A modified selective structure function subgrid-scale model

Abstract

We propose a modified version of the selective structure function (SSF) model originally proposed by David (1993 PhD Thesis National Polytechnic Institute, Grenoble). As compared with the SSF model, the modified selective structure function (MSSF) model respects in a better way the energetic exchanges between the supergrid and the subgrid scales and automatically adjusts itself to the discretization thinness of the most energetic scales. Using the PRICELES industrial code, we first simulate decaying homogeneous isotropic turbulence at high Reynolds number. The MSSF model is shown not to dissipate the supergrid scale energy when the kinetic energy is present at large scale only. It leads to a good prediction of the time decay law and to kinetic energy spectra with a well defined k ^−5/3 spectral range extending up to the cut-off wavenumber.
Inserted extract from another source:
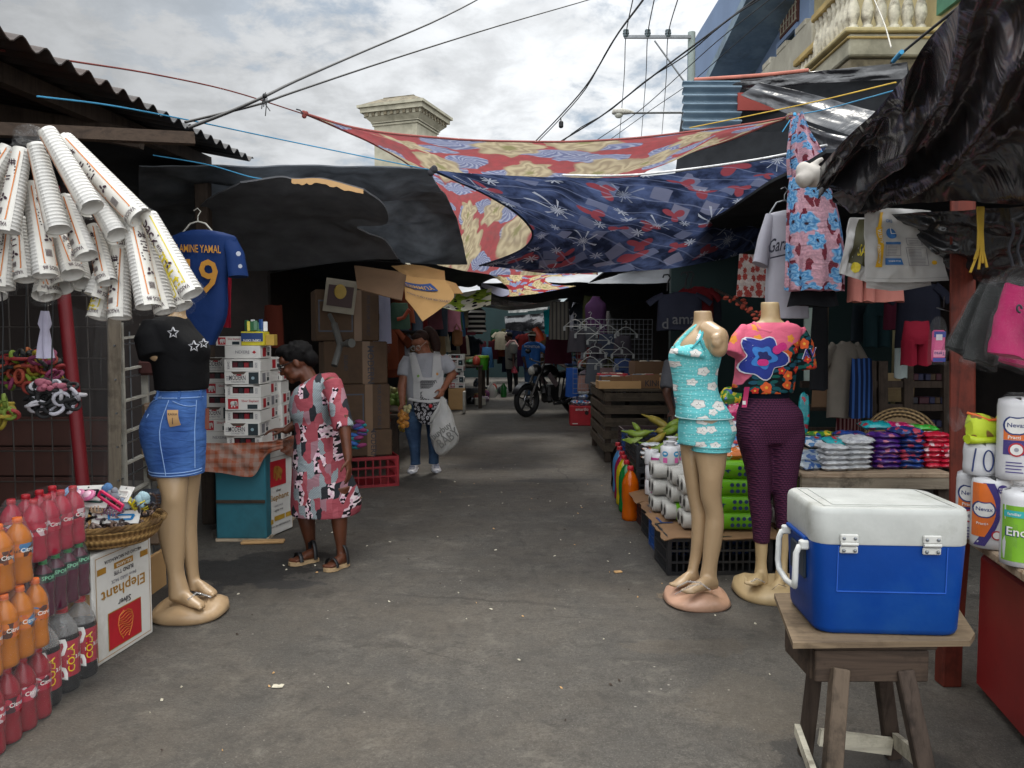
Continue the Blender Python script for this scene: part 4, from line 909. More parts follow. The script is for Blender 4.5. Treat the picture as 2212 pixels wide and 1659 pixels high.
# ---------- bottles and packs
def bottle_profile(h,r): return [(r*.75,0),(r*.95,h*.02),(r,h*.07),(r*.93,h*.2),(r*.9,h*.3),(r*.97,h*.38),(r,h*.45),(r,h*.62),(r*.97,h*.68)],[(r*.97,h*.68),(r*.85,h*.76),(r*.6,h*.84),(r*.38,h*.89),(r*.32,h*.91),(r*.32,h*.95)]
def bottle(rt,at,h,r,liq,capc,lab,nm='bottle',text=None,fill=True,lab_z=(.42,.62),world=True,tcol=None):
    body,neck=bottle_profile(h,r); at=V(at)
    b=MB(liq).lathe(body,18,at); b.use(liq if fill else 'clear_plastic').lathe(neck,18,at,cap=False); o=b.build(nm,rt,world)
    m=MB(capc); m.lathe([(r*.36,h*.94),(r*.38,h*.945),(r*.38,h*.985),(r*.34,h)],14,at); m.lathe([(r*.4,h*.925),(r*.4,h*.935)],14,at); c=m.build('cap',o,world)
    if lab:
        m=MB(lab).lathe([(r*1.015,h*lab_z[0]),(r*1.02,h*(lab_z[0]+.01)),(r*1.02,h*(lab_z[1]-.01)),(r*1.015,h*lab_z[1])],20,at,cap=False)
        if text:
            for an0,tx,cl,sz,vert in text:
                m.use(cl); zc=h*(lab_z[0]+lab_z[1])/2; RR=r*1.03
                if vert: fn=lambda x,y:at+V((RR*cos(an0-y/RR),RR*sin(an0-y/RR),zc+x))
                else: fn=lambda x,y:at+V((RR*cos(an0+x/RR),RR*sin(an0+x/RR),zc+y))
                m.text(tx,sz,fn)
        m.build('label',o,world)
    return o
def pack(name,label,x,ys,z,h,r,liq,capc,lab,text=None,fill=True,cols=2,lab_z=(.42,.62),group='shrink wrapped drink packs'):
    """rows along the street (ys), cols away from it; x = street-side bottle axis"""
    rt=thing(name,label,'drink pack',(x-r,sum(ys)/len(ys),z),group)
    for y in ys:
        for c in range(cols): bottle(rt,(x-c*2.04*r,y,z),h,r,liq,capc,lab if lab else None,text=text if c==0 else None,fill=fill,lab_z=lab_z)
    y0,y1=min(ys),max(ys); x1=x; x0=x-(cols-1)*2.04*r
    def ring(s,zz,wob):
        o=[]; 
        cs=[(x1,y0,-PI/2)]+[(x1,y,0) for y in sorted(ys)]+[(x1,y1,PI/2)]
        pts_=[]
        for y in sorted(ys):
            for a in (-50,-20,0,20,50): pts_.append(V((x1+r*s*cos(R(a)),y+r*s*sin(R(a)),0)))
        pts_.append(V((x1+r*s*.5,y1+r*s*.9,0))); pts_.append(V((x1,y1+r*s,0))); pts_.append(V((x0,y1+r*s,0))); pts_.append(V((x0-r*s*.8,y1+r*.6*s,0))); pts_.append(V((x0-r*s*.8,y0-r*.6*s,0))); pts_.append(V((x0,y0-r*s,0))); pts_.append(V((x1,y0-r*s,0))); pts_.append(V((x1+r*s*.5,y0-r*s*.9,0)))
        return [p+V((wob*nz(p.x*30,p.y*30,zz*20),wob*nz(p.y*30,zz*20,3),z+zz)) for p in pts_]
    MB('shrink_film').loft([ring(1.0,0,.002),ring(1.06,h*.05,.006),ring(1.05,h*.3,.006),ring(1.07,h*.55,.006),ring(1.06,h*.7,.008),ring(.75,h*.9,.012),ring(.45,h*1.005,.01)],cap=False).build('film',rt)
    return rt
WT=rgb('#e0ded8'); YT=rgb('#d0b21e'); BT=rgb('#2f6ea8')
fr=[(-.25,'Citrus',WT,.022,False),(-1.2,'fruit',rgb('#20242c'),.02,False),(.6,'punch',BT,.016,False)]
pack('drink_pack','shrink wrapped pack of deep red drinks, lowest of the front column',-1.825,[2.53,2.62,2.71,2.80,2.89],0,.275,.043,'liquid_red','paint_a51824','label_red',fr)
pack('drink_pack','shrink wrapped pack of orange drinks resting on the red pack',-1.825,[2.53,2.62,2.71,2.80,2.89],.277,.265,.043,'liquid_orange',rgb('#cf5f14'),'label_orange',fr)
pack('drink_pack','upper pack of two rows of orange drinks, torn film, topmost of the front column',-1.85,[2.62,2.73,2.84],.544,.245,.046,'liquid_orange',rgb('#cf5f14'),'label_orange',fr)
cola=[(-.5,'COLA',YT,.042,True),(-1.35,'BIG',WT,.12,True),(.1,'3.03L',WT,.022,False),(.45,'COMPARTIR',WT,.018,True)]
pack('drink_pack','pack of three litre cola bottles with red labels standing on the ground',-1.865,[2.985,3.12,3.255],0,.355,.063,'liquid_cola','paint_a51824','label_cola',cola,fill=False,lab_z=(.2,.62))
pack('drink_pack','pack of purple sports drinks with green caps on the cola bottles',-1.86,[3.0,3.085,3.17,3.255],.357,.225,.04,'liquid_purple',rgb('#1f7a3c'),rgb('#20312c'),[(-.35,'SPORT',rgb('#7fbf9a'),.022,False)],lab_z=(.62,.78))
pack('drink_pack','pack of pinkish red drinks with red caps at the top back by the basket',-1.875,[2.98,3.07,3.16,3.25],.584,.245,.043,'liquid_pink','paint_a51824','label_red',fr)
# ---------- upturned white carton with crest, and the basket on it
def carton():
    c0=G(205,1446);c1=G(331,1366); x0=c0.x; z1=.505
    ex=(c1-c0).normalized(); L=(c1-c0).length; nrm=V((ex.y,-ex.x,0)); w=.27
    rt=thing('cardboard_carton','upturned white cigarette carton with red crest panel under the basket','carton',((c0+c1)/2-nrm*w/2).to_tuple())
    b=[c0-nrm*w,c0,c1,c1-nrm*w]; mb=MB(basic('carton_white',C('#cbc8c2'),.5,.05,3,.1,8,dirt='#a09a90')); mb.hexa(b[0:1]+[b[1],b[2],b[3]]+[p+V((0,0,z1)) for p in b],.006); 
    # mustard side facing the camera
    ey=(c0-b[0]).normalized(); f2=lambda x,y:b[0]+ey*x+V((0,0,y))-ex*.0025
    mb.use(basic('mustard',C('#a8781a'),.5,.08,4)).rect(f2,.008,.008,w-.012,z1-.008,1); mb.use('carton_white').rect(lambda x,y:f2(x,y)-ex*.001,.008,z1-.17,w-.012,z1-.12); mb.use(GREYINK).text('BOX NO.',.03,lambda x,y:f2(w*.55-x,z1-.145-y)-ex*.002)
    o=mb.build('box',rt); 
    # upside-down print on the long side: (x along from far end, y from top) both reversed
    F_=lambda x,y:c0+ex*(L/2-x)+V((0,0,z1/2-y))+nrm*.0025
    mb=MB(GOLD); hw,hh=L/2-.02,z1/2-.02
    for (a,b_,c,d) in ((-hw,-hh,hw,-hh+.003),(-hw,hh-.003,hw,hh),(-hw,-hh+.003,-hw+.003,hh-.003),(hw-.003,-hh+.003,hw,hh-.003)): mb.rect(F_,a,b_,c,d)
    mb.use(RED).rect(lambda x,y:F_(x,y)+nrm*.001,-.17*L/.43,.05,.17*L/.43,.20) if 0 else None
    mb.rect(F_,-hw*.62,.038,hw*.62,.212); mb.use(RED).rect(lambda x,y:F_(x,y)+nrm*.001,-hw*.6,.042,hw*.6,.208)
    mb.use(rgb('#b5642a')); G2=lambda x,y:F_(x,y)+nrm*.002
    rr=random.Random(1)
    for k in range(9):
        y=.07+k*.013; ww=.05*math.sqrt(max(.05,1-((k-3)/6.5)**2))
        mb.tube([G2(-ww+2*ww*i/8,y+.006*cos(i*PI/4*1.0+k)) for i in range(9)],.0022,4)
    for s in (-1,1): mb.tube([G2(s*.02,.19),G2(s*.045,.15),G2(s*.055,.11),G2(s*.045,.075),G2(s*.012,.058)],.0026,4)
    mb.use(INK).text('Silver',.042,lambda x,y:F_(x,y+.012)); mb.use(GOLD).text('Elephant',.072,lambda x,y:F_(x,y-.05),L*.74)
    mb.use(GREYINK).text('84mm HARD PACK',.022,lambda x,y:F_(x,y-.098)); mb.use(INK).text('BLEND TYPE',.026,lambda x,y:F_(x,y-.132)); mb.use(GOLD)
    for x,ww in ((0,.07),(-.155*L/.43,.03),(.155*L/.43,.03)): mb.rect(F_,x-ww,-.18,x+ww,-.152)
    mb.use(WHITE).text('FULL FLAVOR',.02,lambda x,y:F_(x,y-.166)+nrm*.0015,.11); mb.use(INK).text('HECHO EN NICARAGUA',.022,lambda x,y:F_(x,y-.2),L*.62)
    mb.build('printed_panel',rt)
carton()
def weave(name,a,b,n1=70,n2=9):
    t=NT(name); co=t.co('UV'); s=t.sep(co); off=t.math('MULTIPLY',t.math('ROUND',t.math('MULTIPLY',(s,1),float(n2))),PI)
    w=t.math('SINE',t.math('ADD',t.math('MULTIPLY',(s,0),2*PI*n1),off)); h=t.math('SINE',t.math('MULTIPLY',(s,1),2*PI*n2)); n=t.noise(t.co('Object'),40,4)
    k=t.math('ADD',t.math('MULTIPLY',w,.5),h); c=t.mix(t.step(k,-1.,1.),b,a); c=t.mix(t.math('MULTIPLY',(n,0),.25),c,C('#5f4526')); t.P(c,.7,0,.3); t.bump(k,.8,.006); return fin(t)
weave('wicker',C('#b8925a'),C('#6b4d2a'),60,8); weave('wicker_big',C('#a58a62'),C('#241a10'),40,14)
bc=P(236,1128,3.52); bc.z=.52
rt=thing('wicker_basket','shallow round wicker basket of hair accessories on the white carton','basket',bc)
mb=MB('wicker'); mb.lathe([(.03,0.003),(.17,.003),(.205,.03),(.228,.075),(.238,.1),(.225,.1),(.2,.06),(.15,.03),(.02,.028)],56,bc); mb.build('body',rt)
mb=MB('wicker'); 
for k in range(3): mb.tube([bc+V(((.233+.008*cos(i*.9+k*2.1))*cos(2*PI*i/90),(.233+.008*cos(i*.9+k*2.1))*sin(2*PI*i/90),.1+.008*sin(i*.9+k*2.1))) for i in range(91)],.0075,6,cap=False)
mb.build('rim',rt)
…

The results of the MSSF model are found to be very close to those obtained with Smagorinsky's dynamic model of Germano et al (1991 Phys. Fluids A 3 1760-5). For low Reynolds number isotropic turbulence, a very satisfactory comparison with the experimental data of Comte-Bellot and Corrsin (1971 J. Fluid Mech. 48 273-337) is obtained. In the turbulent channel flow, the MSSF model was shown to allow for a much better prediction of the friction velocity owing to its less dissipative character in the near-wall region as compared to the SSF model.